Ohio voters: "No tax increase" |
from NewsLink, Volume 2, Number 3, Spring 1998
As if to ratify the Ohio Legislature's February 4 defeat of a proposal to increase the state's sales tax by 1%, on May 5, Ohio voters trounced the ballot issue that would have raised their sales tax from 5% to 6%.
Not one of the state's 88 counties supported the issue. The issue would have raised $1.1 billion a year to be used to pay for an Ohio Supreme Court ruling that mandated an overhaul of public school funding. It would also have provided property tax relief. Governor George Voinovich had campaigned vigorously in support of the issue.
Conventional analysis suggested that Ohio voters turned down the idea because they believed that public schools already have enough money. Another view suggested that the tax increase didn't go far enough to satisfy some education groups who wanted four times as much money for schools.
But something else also came into play. In January, the Beacon Hill Institute entered the debate when it determined that the sales tax increase would eliminate 1.7% of the jobs in Ohio and could cause unemployment to rise from 4.4 % to approximately 6%. BHI applied its market-clearing STAMP model to Ohio in order to generate estimates of the effects of the proposed tax increase on the state's economy.

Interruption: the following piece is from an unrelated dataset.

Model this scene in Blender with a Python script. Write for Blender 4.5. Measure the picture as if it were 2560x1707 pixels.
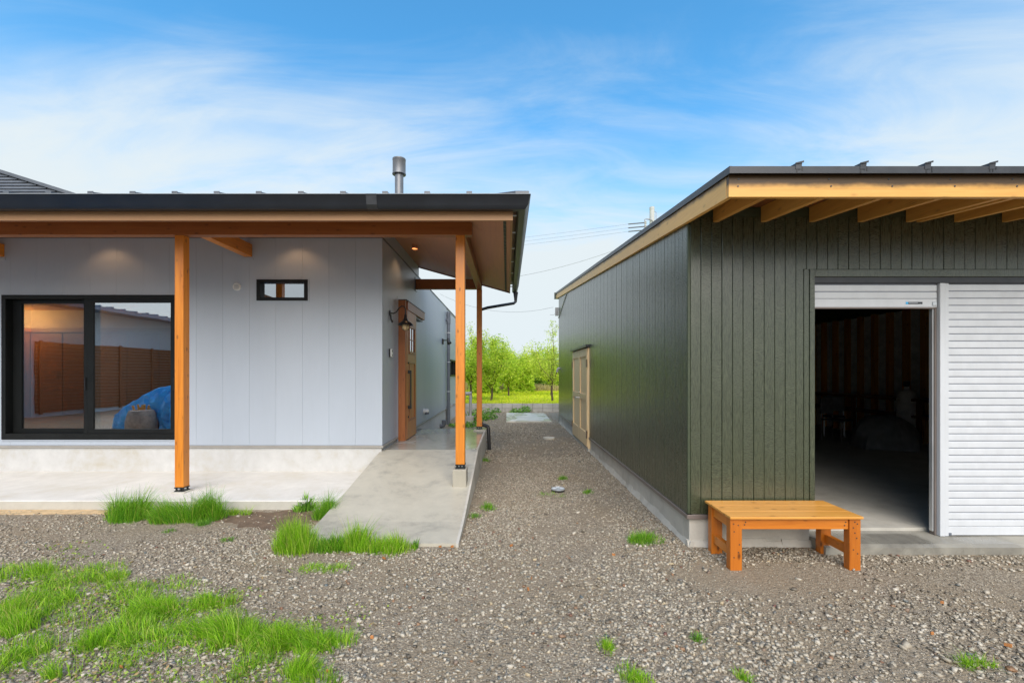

The BHI analysis played an important role in turning the tide against the sales tax increase. Proponents of the increase appear to have been caught flat-footed when the BHI analysis appeared, lacking any effective rebuttal to offer in defense of the increase. The Ohio experience suggests that legislators and voters do care about the economic consequences of tax changes, once they are presented with credible evidence of what those consequences might be.